>> START
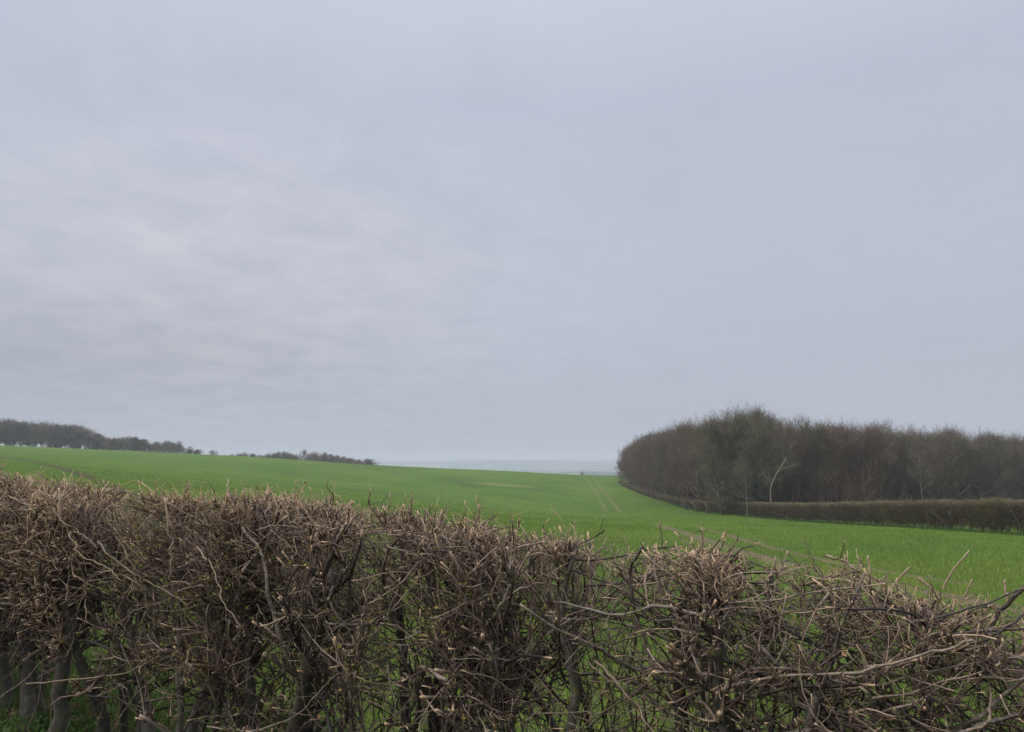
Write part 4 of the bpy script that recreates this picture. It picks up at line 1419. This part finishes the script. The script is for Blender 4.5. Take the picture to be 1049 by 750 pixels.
for px_, top, Yd, w_ in ((231, 466.4, 412, 1.5), (238, 465.2, 404, 1.4), (245, 464.6, 415, 1.1), (251, 463.0, 402, 1.1), (259, 464.8, 409, 1.3), (267, 466.4, 418, 1.3), (274, 464.6, 400, 1.0), (279, 463.6, 410, 1.1),
                         (285, 462.6, 398, 0.95), (291, 463.0, 408, 1.0), (297, 464.6, 415, 1.1), (303, 465.2, 402, 1.0), (333, 464.3, 404, 1.0), (339, 465.8, 412, 1.1), (346, 466.3, 400, 1.1), (352, 467.6, 414, 1.3),
                         (359, 469.6, 406, 1.3), (365, 470.4, 399, 1.4)):
    sky_tree(px_, top, Yd, R_LABEL, R_GROUP, ['oak_a', 'oak_b', 'oak_c', 'bush_a', 'bush_b'][rt3.integers(0, 5)], w_)
for px_ in np.concatenate([np.arange(226, 306, 5.5), np.arange(318, 384, 5.5)]):
    top = np.interp(px_, [226, 238, 251, 265, 285, 303, 318, 326, 345, 362, 384], [467.2, 465.6, 464, 466.6, 464, 466, 464.5, 464.3, 467, 470.5, 472.5])
    sky_tree(px_, top + rt3.uniform(0, 1.3), 415 + rt3.uniform(-8, 12), R_LABEL, R_GROUP, ['oak_a', 'oak_b', 'oak_c', 'bush_b'][rt3.integers(0, 4)], 1.25)
sky_tree(312, 460.8, 398, 'tallest tree of the right hand skyline belt, tufted on top', None, 'oak_a', 1.0)
sky_tree(325, 462.8, 401, 'broad rounded tree just right of the tallest in the skyline belt', None, 'oak_c', 1.25)
sky_tree(377, 470.2, 400, 'low dome shaped tree ending the skyline belt on its right', None, 'bush_a', 1.8)
sky_tree(597, 483.0, 500, 'tiny dark tree poking over the field crest at the far wheel tracks', None, 'oak_c', 0.45)

# ------------------------------------------------------------------ haze
m = bpy.data.materials.new('haze_air')
m.use_nodes = True
t = m.node_tree
for nd in list(t.nodes):
    t.nodes.remove(nd)
pv = t.nodes.new('ShaderNodeVolumePrincipled')
pv.inputs['Color'].default_value = (0.72, 0.77, 0.86, 1)
pv.inputs['Density'].default_value = 0.00036
pv.inputs['Density Attribute'].default_value = ''
ot = t.nodes.new('ShaderNodeOutputMaterial')
t.links.new(pv.outputs[0], ot.inputs['Volume'])
m.cycles.homogeneous_volume = True
m.cycles.volume_sampling = 'DISTANCE'
H, zb, zt = 8600.0, -70.0, 34.0
V = np.array([(x, y_, z) for z in (zb, zt) for (x, y_) in ((-H, -H), (H, -H), (H, H), (-H, H))])
F = np.array([(3, 2, 1, 0), (4, 5, 6, 7), (0, 1, 5, 4), (1, 2, 6, 5), (2, 3, 7, 6), (3, 0, 4, 7)])
setp(mesh_obj('haze', V, [F], m, smooth=False), 'thin grey winter haze over the fields', 'haze', kind='stuff')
>> END
Task requirements: Begin at the first line of the material and copy each line exactly through the one containing "sky_tree(597, 483.0, 500, 'tiny". Omit pictures.

Exercise result:
Write part 4 of the bpy script that recreates this picture. It picks up at line 1419. This part finishes the script. The script is for Blender 4.5. Take the picture to be 1049 by 750 pixels.
for px_, top, Yd, w_ in ((231, 466.4, 412, 1.5), (238, 465.2, 404, 1.4), (245, 464.6, 415, 1.1), (251, 463.0, 402, 1.1), (259, 464.8, 409, 1.3), (267, 466.4, 418, 1.3), (274, 464.6, 400, 1.0), (279, 463.6, 410, 1.1),
                         (285, 462.6, 398, 0.95), (291, 463.0, 408, 1.0), (297, 464.6, 415, 1.1), (303, 465.2, 402, 1.0), (333, 464.3, 404, 1.0), (339, 465.8, 412, 1.1), (346, 466.3, 400, 1.1), (352, 467.6, 414, 1.3),
                         (359, 469.6, 406, 1.3), (365, 470.4, 399, 1.4)):
    sky_tree(px_, top, Yd, R_LABEL, R_GROUP, ['oak_a', 'oak_b', 'oak_c', 'bush_a', 'bush_b'][rt3.integers(0, 5)], w_)
for px_ in np.concatenate([np.arange(226, 306, 5.5), np.arange(318, 384, 5.5)]):
    top = np.interp(px_, [226, 238, 251, 265, 285, 303, 318, 326, 345, 362, 384], [467.2, 465.6, 464, 466.6, 464, 466, 464.5, 464.3, 467, 470.5, 472.5])
    sky_tree(px_, top + rt3.uniform(0, 1.3), 415 + rt3.uniform(-8, 12), R_LABEL, R_GROUP, ['oak_a', 'oak_b', 'oak_c', 'bush_b'][rt3.integers(0, 4)], 1.25)
sky_tree(312, 460.8, 398, 'tallest tree of the right hand skyline belt, tufted on top', None, 'oak_a', 1.0)
sky_tree(325, 462.8, 401, 'broad rounded tree just right of the tallest in the skyline belt', None, 'oak_c', 1.25)
sky_tree(377, 470.2, 400, 'low dome shaped tree ending the skyline belt on its right', None, 'bush_a', 1.8)
sky_tree(597, 483.0, 500, 'tiny dark tree poking over the field crest at the far wheel tracks', None, 'oak_c', 0.45)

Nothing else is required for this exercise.